DIRECTIONS.
Every line holding the string "scene" should be gathered.
-- -- --
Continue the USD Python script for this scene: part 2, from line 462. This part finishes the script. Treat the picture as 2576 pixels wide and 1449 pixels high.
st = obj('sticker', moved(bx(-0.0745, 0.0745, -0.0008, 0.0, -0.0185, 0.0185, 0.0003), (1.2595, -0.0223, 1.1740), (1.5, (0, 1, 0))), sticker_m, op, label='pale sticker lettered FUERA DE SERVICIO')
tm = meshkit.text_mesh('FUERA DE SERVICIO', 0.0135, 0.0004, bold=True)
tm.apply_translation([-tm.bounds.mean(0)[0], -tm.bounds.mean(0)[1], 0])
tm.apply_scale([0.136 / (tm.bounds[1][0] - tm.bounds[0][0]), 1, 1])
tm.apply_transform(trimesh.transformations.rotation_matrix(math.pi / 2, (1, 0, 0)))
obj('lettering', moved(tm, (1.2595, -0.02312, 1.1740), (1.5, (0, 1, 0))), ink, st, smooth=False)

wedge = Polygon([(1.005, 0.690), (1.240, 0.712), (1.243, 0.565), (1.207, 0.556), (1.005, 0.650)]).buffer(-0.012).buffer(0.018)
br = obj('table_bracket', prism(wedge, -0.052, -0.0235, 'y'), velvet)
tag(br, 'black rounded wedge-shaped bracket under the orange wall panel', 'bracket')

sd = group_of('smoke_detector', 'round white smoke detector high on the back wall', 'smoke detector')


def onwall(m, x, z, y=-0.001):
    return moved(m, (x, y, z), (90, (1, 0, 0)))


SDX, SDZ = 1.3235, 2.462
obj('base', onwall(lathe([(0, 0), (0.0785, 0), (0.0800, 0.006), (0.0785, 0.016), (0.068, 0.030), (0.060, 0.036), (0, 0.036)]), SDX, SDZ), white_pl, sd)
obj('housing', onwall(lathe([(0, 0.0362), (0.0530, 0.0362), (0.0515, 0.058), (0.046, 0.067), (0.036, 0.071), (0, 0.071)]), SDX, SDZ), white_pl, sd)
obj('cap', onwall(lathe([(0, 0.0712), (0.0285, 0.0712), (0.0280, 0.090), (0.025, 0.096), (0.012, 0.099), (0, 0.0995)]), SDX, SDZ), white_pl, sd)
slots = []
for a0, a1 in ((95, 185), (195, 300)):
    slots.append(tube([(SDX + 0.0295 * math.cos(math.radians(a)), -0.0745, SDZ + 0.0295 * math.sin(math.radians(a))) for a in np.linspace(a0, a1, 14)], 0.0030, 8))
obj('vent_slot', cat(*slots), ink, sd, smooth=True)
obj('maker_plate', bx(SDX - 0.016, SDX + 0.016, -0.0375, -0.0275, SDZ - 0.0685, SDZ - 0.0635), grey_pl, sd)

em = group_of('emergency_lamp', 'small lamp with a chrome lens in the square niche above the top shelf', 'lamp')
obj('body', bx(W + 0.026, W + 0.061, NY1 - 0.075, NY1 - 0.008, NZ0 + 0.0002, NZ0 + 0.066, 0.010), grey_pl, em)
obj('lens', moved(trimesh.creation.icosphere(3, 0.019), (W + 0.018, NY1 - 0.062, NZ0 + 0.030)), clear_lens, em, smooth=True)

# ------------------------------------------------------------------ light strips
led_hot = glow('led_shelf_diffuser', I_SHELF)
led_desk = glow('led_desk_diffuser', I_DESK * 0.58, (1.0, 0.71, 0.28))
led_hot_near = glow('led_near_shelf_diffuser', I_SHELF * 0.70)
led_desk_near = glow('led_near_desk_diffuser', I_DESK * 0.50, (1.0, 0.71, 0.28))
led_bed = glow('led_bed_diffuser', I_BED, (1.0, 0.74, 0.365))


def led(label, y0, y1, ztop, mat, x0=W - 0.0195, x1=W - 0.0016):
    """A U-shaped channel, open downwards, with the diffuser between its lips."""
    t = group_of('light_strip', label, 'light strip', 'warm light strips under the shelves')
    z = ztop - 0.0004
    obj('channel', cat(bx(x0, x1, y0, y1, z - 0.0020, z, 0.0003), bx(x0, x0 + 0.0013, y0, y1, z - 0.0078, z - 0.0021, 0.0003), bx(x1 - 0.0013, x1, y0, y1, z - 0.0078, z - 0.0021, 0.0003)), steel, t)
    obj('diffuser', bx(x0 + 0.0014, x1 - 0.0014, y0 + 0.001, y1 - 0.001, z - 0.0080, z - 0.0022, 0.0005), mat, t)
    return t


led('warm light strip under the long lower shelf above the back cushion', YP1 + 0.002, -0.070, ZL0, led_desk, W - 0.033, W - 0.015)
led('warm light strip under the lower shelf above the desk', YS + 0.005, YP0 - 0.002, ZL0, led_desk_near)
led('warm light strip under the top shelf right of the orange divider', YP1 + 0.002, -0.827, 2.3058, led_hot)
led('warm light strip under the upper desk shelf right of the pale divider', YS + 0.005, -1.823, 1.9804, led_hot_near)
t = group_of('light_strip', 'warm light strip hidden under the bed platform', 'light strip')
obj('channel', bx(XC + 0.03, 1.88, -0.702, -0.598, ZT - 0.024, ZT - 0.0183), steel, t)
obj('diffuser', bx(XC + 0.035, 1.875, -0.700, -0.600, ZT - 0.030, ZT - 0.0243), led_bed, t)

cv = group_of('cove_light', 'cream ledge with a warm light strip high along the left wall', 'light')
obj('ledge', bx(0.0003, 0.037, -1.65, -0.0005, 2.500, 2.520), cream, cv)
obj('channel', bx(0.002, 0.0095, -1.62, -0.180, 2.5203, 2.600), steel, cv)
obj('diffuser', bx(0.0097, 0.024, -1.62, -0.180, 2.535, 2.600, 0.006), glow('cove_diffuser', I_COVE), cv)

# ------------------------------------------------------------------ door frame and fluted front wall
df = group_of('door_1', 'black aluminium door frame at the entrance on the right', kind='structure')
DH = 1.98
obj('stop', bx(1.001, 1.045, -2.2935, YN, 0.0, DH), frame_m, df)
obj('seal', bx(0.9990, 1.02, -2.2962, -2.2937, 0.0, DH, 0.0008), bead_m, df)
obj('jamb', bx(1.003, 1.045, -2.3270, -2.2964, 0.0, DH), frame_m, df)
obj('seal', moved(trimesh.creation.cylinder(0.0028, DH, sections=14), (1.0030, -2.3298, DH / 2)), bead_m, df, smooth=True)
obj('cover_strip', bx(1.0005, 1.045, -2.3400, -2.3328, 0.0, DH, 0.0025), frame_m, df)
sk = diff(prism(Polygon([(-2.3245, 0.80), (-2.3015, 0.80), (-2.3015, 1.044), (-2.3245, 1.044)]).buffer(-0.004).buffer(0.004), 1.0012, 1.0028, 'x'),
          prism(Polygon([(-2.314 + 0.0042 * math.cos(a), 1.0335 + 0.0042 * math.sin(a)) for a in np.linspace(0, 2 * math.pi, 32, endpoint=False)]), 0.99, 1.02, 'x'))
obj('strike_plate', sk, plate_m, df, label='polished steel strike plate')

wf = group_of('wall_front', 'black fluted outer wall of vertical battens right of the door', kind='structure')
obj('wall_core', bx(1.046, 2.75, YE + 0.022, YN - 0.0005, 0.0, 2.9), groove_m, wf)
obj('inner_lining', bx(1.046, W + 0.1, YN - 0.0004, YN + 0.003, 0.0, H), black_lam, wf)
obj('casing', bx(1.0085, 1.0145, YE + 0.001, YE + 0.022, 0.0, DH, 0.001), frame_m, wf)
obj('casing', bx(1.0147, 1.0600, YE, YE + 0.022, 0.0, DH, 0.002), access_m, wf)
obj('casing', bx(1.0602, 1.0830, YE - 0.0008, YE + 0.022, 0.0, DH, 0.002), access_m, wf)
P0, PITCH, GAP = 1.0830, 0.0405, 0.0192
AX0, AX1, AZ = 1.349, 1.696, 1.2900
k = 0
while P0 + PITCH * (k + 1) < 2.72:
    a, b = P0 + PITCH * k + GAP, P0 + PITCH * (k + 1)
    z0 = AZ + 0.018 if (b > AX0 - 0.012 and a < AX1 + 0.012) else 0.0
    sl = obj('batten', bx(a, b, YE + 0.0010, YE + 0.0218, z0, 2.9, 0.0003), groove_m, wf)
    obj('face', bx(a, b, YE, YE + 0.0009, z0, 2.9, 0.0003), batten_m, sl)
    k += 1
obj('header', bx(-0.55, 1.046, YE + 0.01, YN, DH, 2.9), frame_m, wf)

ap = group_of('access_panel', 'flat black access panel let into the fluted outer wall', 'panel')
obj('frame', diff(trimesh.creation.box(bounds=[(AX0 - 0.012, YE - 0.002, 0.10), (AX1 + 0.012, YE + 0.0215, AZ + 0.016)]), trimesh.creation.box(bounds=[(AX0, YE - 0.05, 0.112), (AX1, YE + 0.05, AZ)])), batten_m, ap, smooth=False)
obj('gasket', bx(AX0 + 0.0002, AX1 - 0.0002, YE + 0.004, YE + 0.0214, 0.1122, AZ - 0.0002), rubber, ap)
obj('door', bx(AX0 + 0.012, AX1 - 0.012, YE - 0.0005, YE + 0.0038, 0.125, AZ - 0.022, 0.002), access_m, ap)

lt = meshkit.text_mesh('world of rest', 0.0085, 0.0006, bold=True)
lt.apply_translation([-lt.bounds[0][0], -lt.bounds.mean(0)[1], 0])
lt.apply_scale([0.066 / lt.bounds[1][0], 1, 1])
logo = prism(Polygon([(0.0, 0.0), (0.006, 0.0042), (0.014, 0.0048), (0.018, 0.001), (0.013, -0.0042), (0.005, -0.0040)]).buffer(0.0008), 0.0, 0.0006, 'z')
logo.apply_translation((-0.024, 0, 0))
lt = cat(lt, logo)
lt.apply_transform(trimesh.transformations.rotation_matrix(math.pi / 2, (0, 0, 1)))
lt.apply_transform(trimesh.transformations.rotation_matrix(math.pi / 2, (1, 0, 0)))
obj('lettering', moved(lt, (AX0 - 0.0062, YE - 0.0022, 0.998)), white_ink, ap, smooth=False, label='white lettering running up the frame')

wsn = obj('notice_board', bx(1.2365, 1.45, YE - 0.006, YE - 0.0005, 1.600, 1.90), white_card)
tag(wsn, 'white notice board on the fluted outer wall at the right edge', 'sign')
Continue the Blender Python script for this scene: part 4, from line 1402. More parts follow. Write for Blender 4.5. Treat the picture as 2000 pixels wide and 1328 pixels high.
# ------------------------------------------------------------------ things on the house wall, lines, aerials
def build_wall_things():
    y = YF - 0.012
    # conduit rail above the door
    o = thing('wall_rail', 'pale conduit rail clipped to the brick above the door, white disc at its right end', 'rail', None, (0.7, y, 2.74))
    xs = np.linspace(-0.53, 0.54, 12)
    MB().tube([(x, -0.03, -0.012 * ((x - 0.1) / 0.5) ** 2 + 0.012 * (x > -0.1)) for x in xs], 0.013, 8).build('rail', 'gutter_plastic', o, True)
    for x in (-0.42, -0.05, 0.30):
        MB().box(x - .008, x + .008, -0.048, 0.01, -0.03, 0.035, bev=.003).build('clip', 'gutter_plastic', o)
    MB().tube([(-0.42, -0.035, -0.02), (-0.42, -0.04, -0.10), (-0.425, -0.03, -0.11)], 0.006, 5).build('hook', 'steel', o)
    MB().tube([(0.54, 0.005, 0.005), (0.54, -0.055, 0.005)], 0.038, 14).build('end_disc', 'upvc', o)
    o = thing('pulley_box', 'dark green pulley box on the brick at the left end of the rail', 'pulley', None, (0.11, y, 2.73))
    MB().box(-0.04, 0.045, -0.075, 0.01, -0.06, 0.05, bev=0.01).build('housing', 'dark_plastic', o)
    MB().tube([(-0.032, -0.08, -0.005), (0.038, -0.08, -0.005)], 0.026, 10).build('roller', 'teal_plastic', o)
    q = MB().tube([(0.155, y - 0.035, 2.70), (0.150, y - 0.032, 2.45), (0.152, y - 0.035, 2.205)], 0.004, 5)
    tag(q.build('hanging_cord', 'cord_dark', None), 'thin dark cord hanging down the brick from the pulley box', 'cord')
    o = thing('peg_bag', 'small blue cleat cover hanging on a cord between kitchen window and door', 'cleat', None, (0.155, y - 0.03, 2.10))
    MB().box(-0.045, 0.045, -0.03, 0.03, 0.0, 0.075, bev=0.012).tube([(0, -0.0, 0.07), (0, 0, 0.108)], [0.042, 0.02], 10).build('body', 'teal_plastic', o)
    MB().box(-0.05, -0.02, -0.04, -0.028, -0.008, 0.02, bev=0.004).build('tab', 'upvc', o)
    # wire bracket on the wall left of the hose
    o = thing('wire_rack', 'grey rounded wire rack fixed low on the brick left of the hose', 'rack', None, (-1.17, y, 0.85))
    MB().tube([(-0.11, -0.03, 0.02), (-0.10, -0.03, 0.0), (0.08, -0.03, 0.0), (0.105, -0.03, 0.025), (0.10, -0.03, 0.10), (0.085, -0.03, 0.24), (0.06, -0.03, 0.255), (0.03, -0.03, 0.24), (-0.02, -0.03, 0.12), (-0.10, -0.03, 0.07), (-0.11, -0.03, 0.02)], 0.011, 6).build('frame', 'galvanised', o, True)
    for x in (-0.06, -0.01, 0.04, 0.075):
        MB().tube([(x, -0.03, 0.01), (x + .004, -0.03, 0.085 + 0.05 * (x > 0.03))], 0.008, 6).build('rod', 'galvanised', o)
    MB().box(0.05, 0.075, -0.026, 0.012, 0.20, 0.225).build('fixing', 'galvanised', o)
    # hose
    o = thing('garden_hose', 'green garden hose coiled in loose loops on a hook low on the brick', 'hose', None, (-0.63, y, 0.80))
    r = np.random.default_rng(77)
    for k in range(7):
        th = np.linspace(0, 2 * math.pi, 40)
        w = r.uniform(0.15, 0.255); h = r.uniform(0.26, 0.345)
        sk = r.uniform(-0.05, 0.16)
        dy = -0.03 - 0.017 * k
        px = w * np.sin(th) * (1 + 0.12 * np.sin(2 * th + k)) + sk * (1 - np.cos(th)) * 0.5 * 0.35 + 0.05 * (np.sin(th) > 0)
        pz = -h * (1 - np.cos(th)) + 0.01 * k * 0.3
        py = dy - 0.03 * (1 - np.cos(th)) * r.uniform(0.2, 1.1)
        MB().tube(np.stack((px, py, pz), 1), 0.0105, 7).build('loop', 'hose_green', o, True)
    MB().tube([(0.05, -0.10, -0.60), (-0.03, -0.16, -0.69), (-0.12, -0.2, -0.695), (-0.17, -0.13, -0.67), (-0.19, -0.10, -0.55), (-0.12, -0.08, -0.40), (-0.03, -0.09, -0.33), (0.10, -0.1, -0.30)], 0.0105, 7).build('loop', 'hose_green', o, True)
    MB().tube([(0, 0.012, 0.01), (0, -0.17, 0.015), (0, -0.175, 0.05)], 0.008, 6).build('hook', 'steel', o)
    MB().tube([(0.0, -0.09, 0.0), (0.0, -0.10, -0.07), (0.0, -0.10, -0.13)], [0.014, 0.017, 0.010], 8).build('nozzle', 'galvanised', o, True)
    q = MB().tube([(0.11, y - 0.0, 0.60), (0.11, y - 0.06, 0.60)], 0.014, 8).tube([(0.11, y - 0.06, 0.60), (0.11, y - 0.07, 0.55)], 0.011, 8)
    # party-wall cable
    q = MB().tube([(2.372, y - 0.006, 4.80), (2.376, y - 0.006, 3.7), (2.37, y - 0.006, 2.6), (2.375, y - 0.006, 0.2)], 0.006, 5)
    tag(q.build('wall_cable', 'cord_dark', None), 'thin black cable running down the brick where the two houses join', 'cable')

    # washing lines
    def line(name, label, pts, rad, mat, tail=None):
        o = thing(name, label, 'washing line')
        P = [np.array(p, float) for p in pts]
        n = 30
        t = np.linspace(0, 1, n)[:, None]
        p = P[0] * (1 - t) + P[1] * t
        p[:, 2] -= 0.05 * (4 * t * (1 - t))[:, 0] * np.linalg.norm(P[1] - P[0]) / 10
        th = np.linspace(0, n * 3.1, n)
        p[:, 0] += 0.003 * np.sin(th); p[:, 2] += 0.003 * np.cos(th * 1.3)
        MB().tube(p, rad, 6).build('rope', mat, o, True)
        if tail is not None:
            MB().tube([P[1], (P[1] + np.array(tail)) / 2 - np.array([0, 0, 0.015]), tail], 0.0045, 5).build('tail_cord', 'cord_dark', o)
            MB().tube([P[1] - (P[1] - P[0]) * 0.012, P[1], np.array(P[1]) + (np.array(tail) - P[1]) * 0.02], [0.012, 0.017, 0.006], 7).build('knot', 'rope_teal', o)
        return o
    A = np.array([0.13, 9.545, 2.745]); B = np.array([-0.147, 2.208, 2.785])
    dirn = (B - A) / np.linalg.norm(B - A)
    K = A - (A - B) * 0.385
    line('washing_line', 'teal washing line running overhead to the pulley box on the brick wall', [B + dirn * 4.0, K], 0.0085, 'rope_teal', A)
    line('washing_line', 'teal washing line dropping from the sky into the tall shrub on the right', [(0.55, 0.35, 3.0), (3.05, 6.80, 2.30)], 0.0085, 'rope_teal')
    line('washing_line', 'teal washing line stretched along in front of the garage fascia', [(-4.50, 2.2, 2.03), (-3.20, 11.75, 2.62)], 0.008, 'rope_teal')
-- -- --
EXERCISE SOLUTION.
Continue the USD Python script for this scene: part 2, from line 462. This part finishes the script. Treat the picture as 2576 pixels wide and 1449 pixels high.
Continue the Blender Python script for this scene: part 4, from line 1402. More parts follow. Write for Blender 4.5. Treat the picture as 2000 pixels wide and 1328 pixels high.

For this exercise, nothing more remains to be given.